The ITG3200 started its blog on good terms. Turns out there's no deadband, but you get a level of 8 bit quantization when reading the analog results in I2C burst mode.
You have to read the analog results 1 byte at a time to get the full 16 bits. Maybe to get burst mode to work, all the gyros have to be read at once, instead of just the Z axis. Maybe you have to stand on your head.
Actually started noticing I2C anomalies when reading the low byte alone wouldn't work. It only latched the 2 bytes when reading the high byte, as many microcontrollers do. None of these anomalies are in the data sheet.
These are real traps for young players. So now we have 6 ITG3200's which probably work & 1 which was probably fried, when we threw it across the room in anger.
On the bench, the awful temperature sensitivity from the IDG300 was still there.

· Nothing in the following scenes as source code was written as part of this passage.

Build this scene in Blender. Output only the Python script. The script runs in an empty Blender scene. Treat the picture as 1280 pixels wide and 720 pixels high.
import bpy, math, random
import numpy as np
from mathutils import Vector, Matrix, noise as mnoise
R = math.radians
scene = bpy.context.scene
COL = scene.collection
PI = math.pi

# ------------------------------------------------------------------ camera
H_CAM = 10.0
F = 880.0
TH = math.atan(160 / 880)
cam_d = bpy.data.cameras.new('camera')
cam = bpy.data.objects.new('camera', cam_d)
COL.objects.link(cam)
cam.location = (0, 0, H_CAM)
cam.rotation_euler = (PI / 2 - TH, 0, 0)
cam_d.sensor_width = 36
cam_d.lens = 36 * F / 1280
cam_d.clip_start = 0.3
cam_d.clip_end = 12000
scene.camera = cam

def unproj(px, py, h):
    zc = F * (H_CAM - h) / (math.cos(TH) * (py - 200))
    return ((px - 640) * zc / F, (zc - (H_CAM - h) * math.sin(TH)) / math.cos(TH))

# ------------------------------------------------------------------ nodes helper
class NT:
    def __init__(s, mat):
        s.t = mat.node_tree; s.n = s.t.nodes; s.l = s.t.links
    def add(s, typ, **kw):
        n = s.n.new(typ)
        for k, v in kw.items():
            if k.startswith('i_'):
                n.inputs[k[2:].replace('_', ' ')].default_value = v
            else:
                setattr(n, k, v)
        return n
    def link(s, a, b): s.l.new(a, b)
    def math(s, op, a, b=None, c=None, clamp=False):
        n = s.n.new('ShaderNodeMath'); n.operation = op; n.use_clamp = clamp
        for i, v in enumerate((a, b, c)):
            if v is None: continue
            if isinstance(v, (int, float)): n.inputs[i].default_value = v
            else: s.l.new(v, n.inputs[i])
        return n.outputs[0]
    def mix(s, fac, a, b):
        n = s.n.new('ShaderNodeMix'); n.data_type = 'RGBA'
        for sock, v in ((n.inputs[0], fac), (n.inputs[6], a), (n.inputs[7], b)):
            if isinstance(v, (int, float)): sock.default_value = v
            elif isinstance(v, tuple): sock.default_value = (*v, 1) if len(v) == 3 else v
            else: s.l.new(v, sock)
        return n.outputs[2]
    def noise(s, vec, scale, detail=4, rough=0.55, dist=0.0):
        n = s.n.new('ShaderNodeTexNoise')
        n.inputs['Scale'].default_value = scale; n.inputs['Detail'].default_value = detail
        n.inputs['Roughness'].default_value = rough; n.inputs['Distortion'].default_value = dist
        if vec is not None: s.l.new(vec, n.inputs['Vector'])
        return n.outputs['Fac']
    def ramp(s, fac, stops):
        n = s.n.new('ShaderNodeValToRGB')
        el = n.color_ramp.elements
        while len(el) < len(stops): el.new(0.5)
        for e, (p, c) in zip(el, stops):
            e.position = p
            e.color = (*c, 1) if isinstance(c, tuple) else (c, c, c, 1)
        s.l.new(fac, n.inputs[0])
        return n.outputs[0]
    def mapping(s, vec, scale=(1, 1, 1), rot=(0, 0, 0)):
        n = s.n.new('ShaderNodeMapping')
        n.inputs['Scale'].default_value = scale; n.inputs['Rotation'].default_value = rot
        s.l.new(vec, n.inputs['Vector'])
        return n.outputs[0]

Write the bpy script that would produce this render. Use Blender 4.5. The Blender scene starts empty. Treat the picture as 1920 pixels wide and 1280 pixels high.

Merely moving your hand near it shifts the 0 rate. The ADXRS series is more stable by combining dual gyros. It's a call between high stability & high price for robotics or low stability & low price for phones.
We still have delusions of succeeding the ADXRS by combining multiple, cheap gyros. The temperatures are going to vary slightly & there's going to be cross axis coupling.
Line up the dots & you get 2 sets of gyros that oppose on all 3 axes.
The dual gyro test once again disappoints. You're still better off using 1 gyro. For very large temperature changes, they cancel each other out, but it's real coarse nulling.
Finally, a few temperature runs. Nearly the same inconsistency as the IDG300. You're looking at 3 bits of change on every run. You still can't get the 0 rate from temperature & you still can't improve the accuracy by combining multiple gyros.
We did the same temperature tests with the IDG300, in June 2009. There, we had 16 bits divided between 300 deg/sec. The ITG3200 is dividing 16 bits between 2000 deg/sec, so the errors are numerically smaller, but probably equivalent in degrees/sec.
It's good enough to hold the heading for a 150 sec indoor flight. It's good enough for a standard 9 DOF IMU fusion, but we still haven't found a cheaper replacement for the ADXRS150's on Vika 1. Now Analog Devices has the ADXRS646 which, for $90, supposedly compares to fiber optic gyros.
It's a vintage model from 2007, but still the best.
DEATH OF SOFTWARE RTK GPS
Looking over the source code for rtklib & fastgps, you're going to have some doing to make an RTK base station out of that. RTKlib has RTCM parsing, but nothing you could use to make RTCM packets out of the raw data.
Next, it's time to optimize fastgps. Tried downsampling the baseband data to 4 megabits & it didn't work.
Next, tried skipping samples. Skipping every other second of data killed it. No way to do realtime processing by skipping samples.
RTK base stations for hobbyists are going to become standard, but whoever does it 1st is going to be in line with the uBlox price. The LEA-6T is down to $180 + $40 shipping.